If you suspect fraud, what do you do? Follow these steps.

  • Call the customer. Use the phone numbers you requested and collected from him. When you contact him, don't automatically assume that you're dealing with a thief. The customer could have entered incorrect information, and you don't want to offend him and lose the sale. In general, though, a thief will not want to have a long conversation with you.

  • If the phone number is wrong, try contacting the customer via email for a valid phone number. Be very suspicious, though—most people usually don't supply the wrong phone number, unless it was mistyped.

  • If the billing address doesn't match or is incorrect, ask the customer to repeat it. If the area code doesn't match the city in the billing address, ask why.

  • Ask the customer for the name and phone number of the establishment that issued the card. Both are usually printed on the back. If the customer can't supply it, this is a sign that he doesn't physically have the card—just the number.

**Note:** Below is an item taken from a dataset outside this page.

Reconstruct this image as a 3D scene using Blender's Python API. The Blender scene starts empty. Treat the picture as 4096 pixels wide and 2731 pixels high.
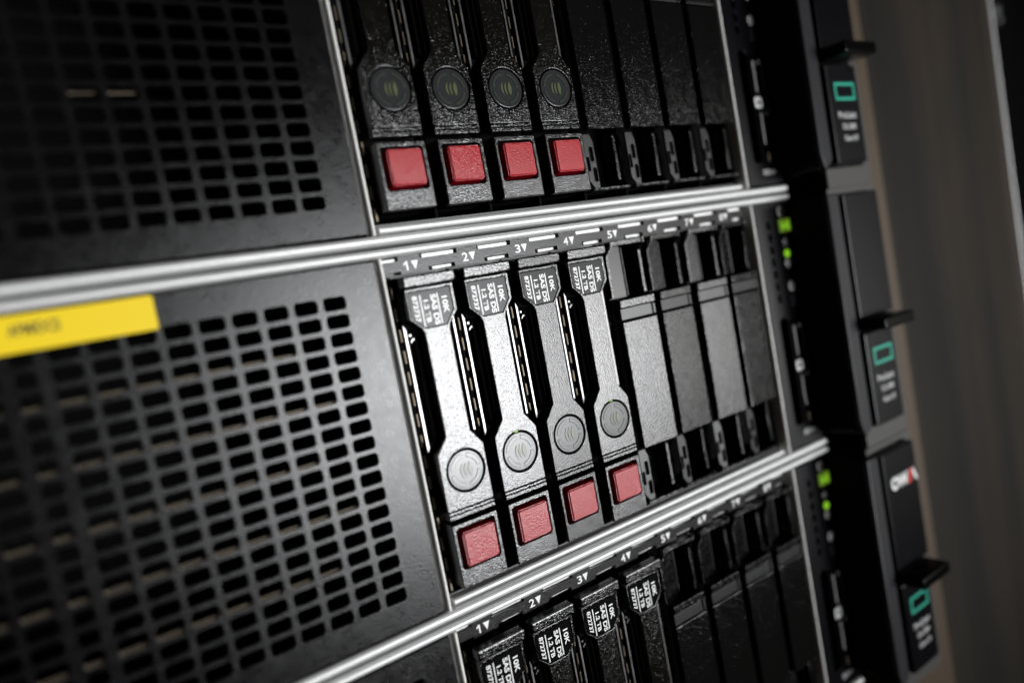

If you still feel uncomfortable with an order even after talking to the customer, ask for payment in advance. And if you're hit with a fraudulent order, document all contacts. This will give you greater protection and a fighting chance of getting your money or product back. Keep all voice mails and emails, along with caller ID info, in order to prove your case.

Remember, it takes a lot of orders to replace just one order lost to fraud. So it's better to skip the ones that you're not 100% certain about. Follow these tips and protect your business. No one else will!